When the company did finally dispatch an independent contractor to investigate his exterior sewer line, Rabinowitz said, AWR denied his claim in late March 2018 and blamed his private plumber for causing the damage.
This formed the basis for Rabinowitz's claim that AWR regularly denied covering claims for the payment of repairs without cause, and in violation of the terms and conditions of its line-protection agreements.
Hillman said Rabinowitz sufficiently pleaded: breach of contract, with AWR's breach of contractual obligations; a breach of the covenant of good faith and fair dealing, with AWR's evading investigating plaintiff's claims; and violation of the New Jersey Consumer Fraud Act and New York General Business Law.
“The gravamen of plaintiff's complaint is that based on his own experience and complaints by many other customers, plaintiff's experience not only constitutes a breach of contract, but also evidences AWR's bad faith and fraudulent consumer practices because it markets and receives payment for sewer and water line protection that it has no intention of providing,” Hillman wrote. “Even this boiled down version of the plaintiff's detailed complaint readily meets the pleading requirements for all of his alleged claims.”

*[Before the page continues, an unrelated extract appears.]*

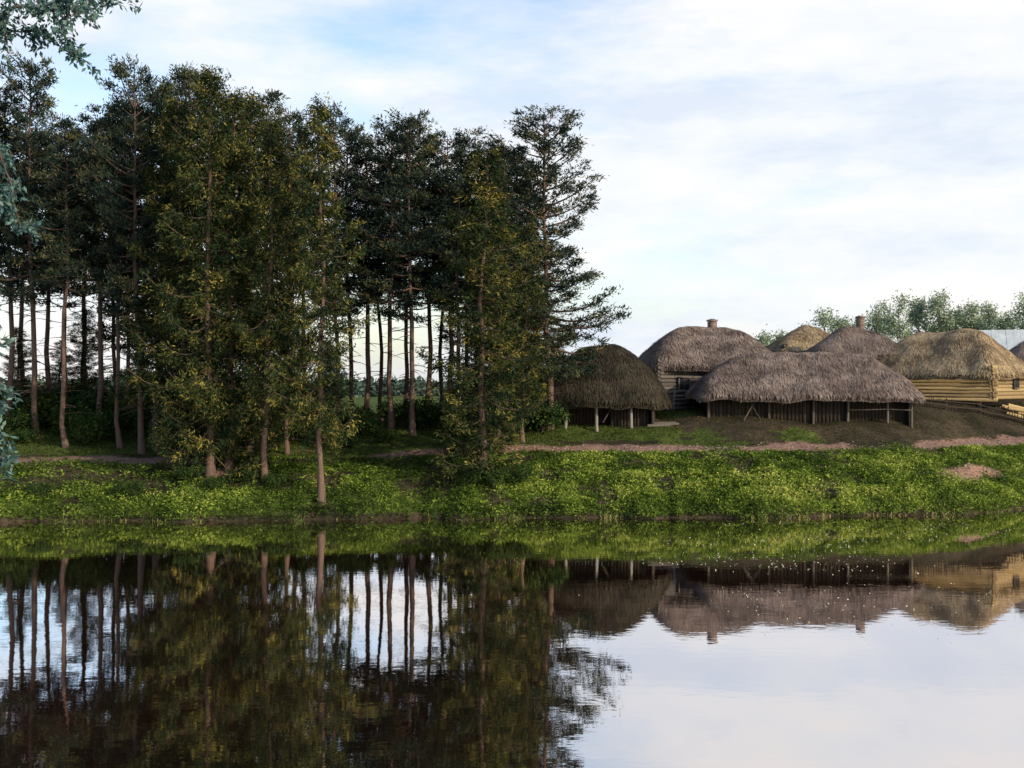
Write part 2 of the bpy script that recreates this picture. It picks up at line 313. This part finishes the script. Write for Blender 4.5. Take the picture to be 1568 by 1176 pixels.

In keeping certain complaint allegations by Rabinowitz intact, including one asserting that AWR purposely avoided referring to sewer line protection plans as “insurance” to avoid certain regulatory oversight, Hillman again said the allegations were relevant.
“The Court does not find that the paragraphs in plaintiff's complaint cited by AWR should be stricken,” Hillman said. “In the context those allegations are pleaded, the allegations are relevant to plaintiff's claims.”
Stephen J. Fearon Jr. at Squitieri & Fearon in New York, representing Rabinowitz, said he was pleased with the judge's ruling.
“Hardworking homeowners like Mr. Rabinowitz have faithfully paid for the water and sewer line protection programs offered by American Water Resources, but when they needed the company the most, the company made excuses and refused to repair the lines,” he said in an email. “We're grateful that the judge upheld our claims, and we are looking forward to pursuing the claims for Mr. Rabinowitz and other damaged homeowners.”
AWR is represented by Michael F. Daly of Drinker, Biddle & Reath's Florham Park office. Daly didn't return a call on Hillman's ruling. Co-counsel Daniel Elliott Brewer, also at the same firm, also didn't return a call.